* **Data segment**:
——

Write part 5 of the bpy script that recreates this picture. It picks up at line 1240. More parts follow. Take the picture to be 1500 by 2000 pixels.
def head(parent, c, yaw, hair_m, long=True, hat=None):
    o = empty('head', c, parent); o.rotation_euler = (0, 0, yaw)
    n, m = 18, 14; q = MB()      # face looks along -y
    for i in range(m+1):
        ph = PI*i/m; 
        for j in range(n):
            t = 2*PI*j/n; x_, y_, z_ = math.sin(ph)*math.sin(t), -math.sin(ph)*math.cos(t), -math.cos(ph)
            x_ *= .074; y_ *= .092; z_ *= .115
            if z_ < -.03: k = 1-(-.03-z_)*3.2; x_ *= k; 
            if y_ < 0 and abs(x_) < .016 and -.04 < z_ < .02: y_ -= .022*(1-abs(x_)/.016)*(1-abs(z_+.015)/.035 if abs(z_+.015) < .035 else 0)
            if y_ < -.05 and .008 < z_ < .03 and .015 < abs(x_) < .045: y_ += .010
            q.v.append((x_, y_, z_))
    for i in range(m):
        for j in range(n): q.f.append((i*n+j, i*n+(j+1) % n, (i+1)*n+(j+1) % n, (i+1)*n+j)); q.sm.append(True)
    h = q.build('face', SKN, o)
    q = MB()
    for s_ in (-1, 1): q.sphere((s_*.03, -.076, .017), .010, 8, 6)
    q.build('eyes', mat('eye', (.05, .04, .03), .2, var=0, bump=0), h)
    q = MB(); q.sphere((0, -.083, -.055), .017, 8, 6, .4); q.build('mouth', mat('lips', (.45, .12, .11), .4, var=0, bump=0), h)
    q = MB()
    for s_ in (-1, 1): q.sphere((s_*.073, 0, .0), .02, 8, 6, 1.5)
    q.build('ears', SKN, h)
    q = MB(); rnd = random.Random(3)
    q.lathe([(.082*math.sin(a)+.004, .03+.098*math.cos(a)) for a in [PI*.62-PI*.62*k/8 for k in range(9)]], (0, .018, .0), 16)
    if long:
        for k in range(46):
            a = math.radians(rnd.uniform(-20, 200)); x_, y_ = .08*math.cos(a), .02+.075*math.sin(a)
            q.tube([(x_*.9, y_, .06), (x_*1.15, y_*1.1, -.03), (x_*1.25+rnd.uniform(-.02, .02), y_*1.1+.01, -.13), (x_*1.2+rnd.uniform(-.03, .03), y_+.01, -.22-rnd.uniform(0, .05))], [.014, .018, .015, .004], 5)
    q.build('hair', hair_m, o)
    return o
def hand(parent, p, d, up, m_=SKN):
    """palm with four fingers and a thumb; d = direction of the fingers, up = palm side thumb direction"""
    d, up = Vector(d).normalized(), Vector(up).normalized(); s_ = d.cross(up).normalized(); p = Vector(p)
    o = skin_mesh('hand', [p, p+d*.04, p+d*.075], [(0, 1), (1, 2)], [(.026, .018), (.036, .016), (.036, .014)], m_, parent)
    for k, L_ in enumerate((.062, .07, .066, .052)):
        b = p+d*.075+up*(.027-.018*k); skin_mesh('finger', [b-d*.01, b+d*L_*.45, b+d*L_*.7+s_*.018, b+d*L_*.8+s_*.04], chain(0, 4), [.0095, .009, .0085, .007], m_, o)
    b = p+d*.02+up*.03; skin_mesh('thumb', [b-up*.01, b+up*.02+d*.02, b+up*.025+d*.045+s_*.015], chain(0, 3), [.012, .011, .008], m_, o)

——

* **Job**: Copy each line of the data above without altering a single character.

* **Exercise output**:
Write part 5 of the bpy script that recreates this picture. It picks up at line 1240. More parts follow. Take the picture to be 1500 by 2000 pixels.
def head(parent, c, yaw, hair_m, long=True, hat=None):
    o = empty('head', c, parent); o.rotation_euler = (0, 0, yaw)
    n, m = 18, 14; q = MB()      # face looks along -y
    for i in range(m+1):
        ph = PI*i/m; 
        for j in range(n):
            t = 2*PI*j/n; x_, y_, z_ = math.sin(ph)*math.sin(t), -math.sin(ph)*math.cos(t), -math.cos(ph)
            x_ *= .074; y_ *= .092; z_ *= .115
            if z_ < -.03: k = 1-(-.03-z_)*3.2; x_ *= k; 
            if y_ < 0 and abs(x_) < .016 and -.04 < z_ < .02: y_ -= .022*(1-abs(x_)/.016)*(1-abs(z_+.015)/.035 if abs(z_+.015) < .035 else 0)
            if y_ < -.05 and .008 < z_ < .03 and .015 < abs(x_) < .045: y_ += .010
            q.v.append((x_, y_, z_))
    for i in range(m):
        for j in range(n): q.f.append((i*n+j, i*n+(j+1) % n, (i+1)*n+(j+1) % n, (i+1)*n+j)); q.sm.append(True)
    h = q.build('face', SKN, o)
    q = MB()
    for s_ in (-1, 1): q.sphere((s_*.03, -.076, .017), .010, 8, 6)
    q.build('eyes', mat('eye', (.05, .04, .03), .2, var=0, bump=0), h)
    q = MB(); q.sphere((0, -.083, -.055), .017, 8, 6, .4); q.build('mouth', mat('lips', (.45, .12, .11), .4, var=0, bump=0), h)
    q = MB()
    for s_ in (-1, 1): q.sphere((s_*.073, 0, .0), .02, 8, 6, 1.5)
    q.build('ears', SKN, h)
    q = MB(); rnd = random.Random(3)
    q.lathe([(.082*math.sin(a)+.004, .03+.098*math.cos(a)) for a in [PI*.62-PI*.62*k/8 for k in range(9)]], (0, .018, .0), 16)
    if long:
        for k in range(46):
            a = math.radians(rnd.uniform(-20, 200)); x_, y_ = .08*math.cos(a), .02+.075*math.sin(a)
            q.tube([(x_*.9, y_, .06), (x_*1.15, y_*1.1, -.03), (x_*1.25+rnd.uniform(-.02, .02), y_*1.1+.01, -.13), (x_*1.2+rnd.uniform(-.03, .03), y_+.01, -.22-rnd.uniform(0, .05))], [.014, .018, .015, .004], 5)
    q.build('hair', hair_m, o)
    return o
def hand(parent, p, d, up, m_=SKN):
    """palm with four fingers and a thumb; d = direction of the fingers, up = palm side thumb direction"""
    d, up = Vector(d).normalized(), Vector(up).normalized(); s_ = d.cross(up).normalized(); p = Vector(p)
    o = skin_mesh('hand', [p, p+d*.04, p+d*.075], [(0, 1), (1, 2)], [(.026, .018), (.036, .016), (.036, .014)], m_, parent)
    for k, L_ in enumerate((.062, .07, .066, .052)):
        b = p+d*.075+up*(.027-.018*k); skin_mesh('finger', [b-d*.01, b+d*L_*.45, b+d*L_*.7+s_*.018, b+d*L_*.8+s_*.04], chain(0, 4), [.0095, .009, .0085, .007], m_, o)
    b = p+d*.02+up*.03; skin_mesh('thumb', [b-up*.01, b+up*.02+d*.02, b+up*.025+d*.045+s_*.015], chain(0, 3), [.012, .011, .008], m_, o)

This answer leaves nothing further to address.